Memorial plaque to the former pupils of Fodderty (Strathpeffer) Primary School killed in the First World War.  Photo taken in the school but the plaque has now (August 2000) been removed to the new Strathpeffer Primary School.

Here is the memorial to the soldiers of Fodderty Parish who fell in the two World Wars.  It forms the entrance gate to Fodderty (Strathpeffer) cemetery.

The Monument takes the form of an arch with two ornate cast iron gates. Two small pillars on either side each have small gates with handles in the form of thistle heads. The gates on the main arch have FREEDOM on the top of the left one, and PEACE on top of the right-hand one. At the side of each are swords with entwined roses, and various wreath forms (thistles) below. On the other side of the main arch, facing into the cemetery, are a number of Gaelic texts, and also on two round (bronze) shields which have Gaelic texts round their edges.

The main arch has a small cross at the very top. Below that on a small plaque, are the words TO THE GLORY OF GOD.  Under that are the words IN REMEMBRANCE, then 1914 on one side, and 1918 on the other.
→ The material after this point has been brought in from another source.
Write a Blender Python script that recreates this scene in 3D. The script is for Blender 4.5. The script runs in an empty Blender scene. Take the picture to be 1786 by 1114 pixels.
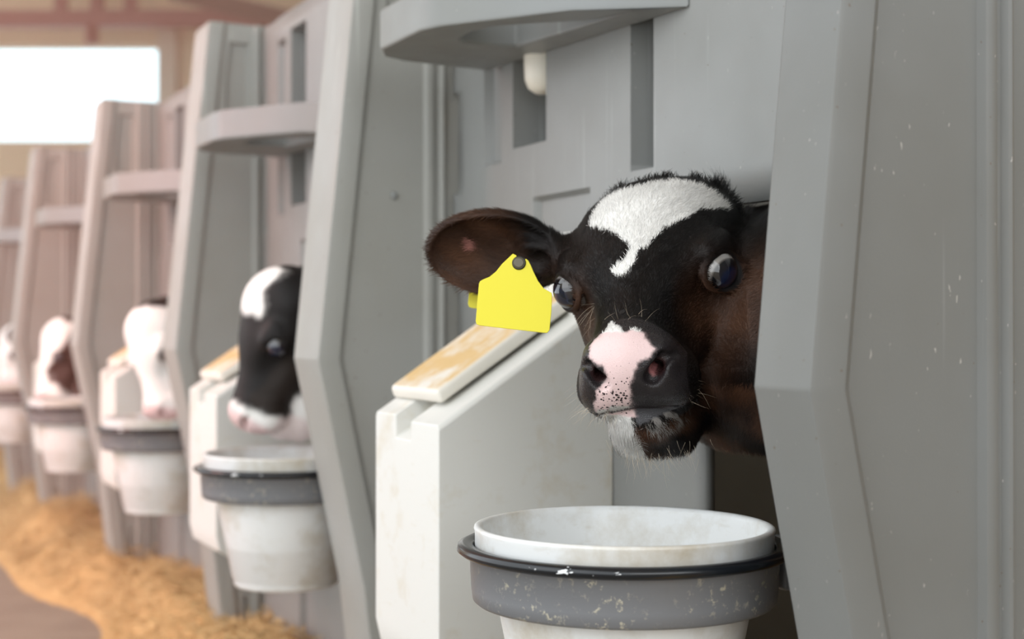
import bpy, bmesh, math, random
import numpy as np
from mathutils import Vector, Matrix

# ------------------------------------------------------------------ camera, sky, exposure
SC = bpy.context.scene
COL = bpy.context.collection
PI = math.pi; HAZE = True
SA, CA = 0.4388, 0.8986                    # sin / cos of the angle between the view and the row
RIGHT = np.array([CA, -SA, 0.0]); FWD = np.array([SA, CA, 0.0]); UP = np.array([0, 0, 1.0])

cam = bpy.data.cameras.new('camera'); cam_o = bpy.data.objects.new('camera', cam); COL.objects.link(cam_o)
cam.sensor_width = 36; cam.lens = 50; cam.clip_start = 0.02; cam.clip_end = 100
cam_o.location = (0, 0, 0.8)
cam_o.rotation_euler = (PI/2 + math.radians(0.35), 0, -math.asin(SA))
cam.dof.use_dof = True; cam.dof.focus_distance = 1.34; cam.dof.aperture_fstop = 4.2
SC.camera = cam_o

W = bpy.data.worlds.new('sky'); SC.world = W; W.use_nodes = True
wn = W.node_tree.nodes; wn['Background'].inputs[0].default_value = (0.93, 0.97, 1.0, 1)
wn['Background'].inputs[1].default_value = 2.3

SC.view_settings.view_transform = 'Standard'; SC.view_settings.look = 'None'
SC.view_settings.gamma = 1; SC.view_settings.use_curve_mapping = False
SC.view_settings.exposure = 0.0

def area_light(name, loc, target, size, size_y, power, color):
    l = bpy.data.lights.new(name, 'AREA'); l.shape = 'RECTANGLE'; l.size = size; l.size_y = size_y
    l.energy = power; l.color = color
    o = bpy.data.objects.new(name, l); COL.objects.link(o); o.location = loc
    o.rotation_euler = (Vector(target) - Vector(loc)).to_track_quat('-Z', 'Y').to_euler()
    return o
area_light('side_daylight', (-2.6, 0.6, 2.6), (0.9, 1.9, 0.7), 3.0, 2.0, 14, (1.0, 0.98, 0.95))
area_light('near_end_fill', (0.2, -2.6, 1.9), (1.0, 2.0, 0.8), 2.4, 1.6, 24, (1.0, 0.99, 0.96))  # added fill lamp behind the camera, brightens the sides facing it
area_light('warm_tint_fill', (-1.5, 3.8, 2.0), (0.9, 6.6, 0.8), 2.0, 1.6, 105, (1.0, 0.36, 0.25))  # added lamp tinting the far hutches warm, stands in for reddish flare

# ------------------------------------------------------------------ materials
def mat(name, color, rough=0.5, spec=0.5, build=None):
    m = bpy.data.materials.new(name); m.use_nodes = True
    nt = m.node_tree; p = nt.nodes['Principled BSDF']
    p.inputs['Base Color'].default_value = (*color, 1); p.inputs['Roughness'].default_value = rough
    p.inputs['Specular IOR Level'].default_value = spec
    if build: build(nt, p)
    return m
def N(nt, t, **kw):
    n = nt.nodes.new(t)
    for k, v in kw.items(): setattr(n, k, v)
    return n
def coords(nt, scale=(1, 1, 1), obj=True):
    tc = N(nt, 'ShaderNodeTexCoord'); mp = N(nt, 'ShaderNodeMapping')
    nt.links.new(tc.outputs['Object'], mp.inputs[0]); mp.inputs['Scale'].default_value = scale
    return mp.outputs[0]
def noise(nt, vec, scale, detail=4, rough=0.55):
    n = N(nt, 'ShaderNodeTexNoise'); nt.links.new(vec, n.inputs['Vector'])
    n.inputs['Scale'].default_value = scale; n.inputs['Detail'].default_value = detail; n.inputs['Roughness'].default_value = rough
    return n.outputs['Fac']
def ramp(nt, fac, stops):
    r = N(nt, 'ShaderNodeValToRGB'); nt.links.new(fac, r.inputs[0])
    e = r.color_ramp.elements
    while len(e) < len(stops): e.new(0.5)
    for el, (p, c) in zip(e, stops):
        el.position = p; el.color = (*c, 1) if not isinstance(c, (int, float)) else (c, c, c, 1)
    return r.outputs[0]
def mix(nt, fac, a, b, mode='MIX'):
    m = N(nt, 'ShaderNodeMix', data_type='RGBA', blend_type=mode)
    for sock, v in ((m.inputs[0], fac), (m.inputs[6], a), (m.inputs[7], b)):
        if hasattr(v, 'links'): nt.links.new(v, sock)
        elif isinstance(v, (int, float)): sock.default_value = v
        else: sock.default_value = (*v, 1)
    return m.outputs[2]
def bump(nt, p, h, strength, dist=0.002):
    b = N(nt, 'ShaderNodeBump'); nt.links.new(h, b.inputs['Height'])
    b.inputs['Strength'].default_value = strength; b.inputs['Distance'].default_value = dist
    nt.links.new(b.outputs[0], p.inputs['Normal'])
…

Below that are the words PRO PATRIA on the left, and PRO REGE on the right. In small letters on the circular part of the arch roof are the words HIGHLAND MEMORY IS LONG FOR HIGHLAND MEMORY IS STRONG.  The names are on two bronze plaques on the inside faces of each main arch column.

The text on the left-hand plaque (looking from the front) CHA DO SHIR IS CHA DO SCHEADCHAIN IAD AN CATH then a dove motif.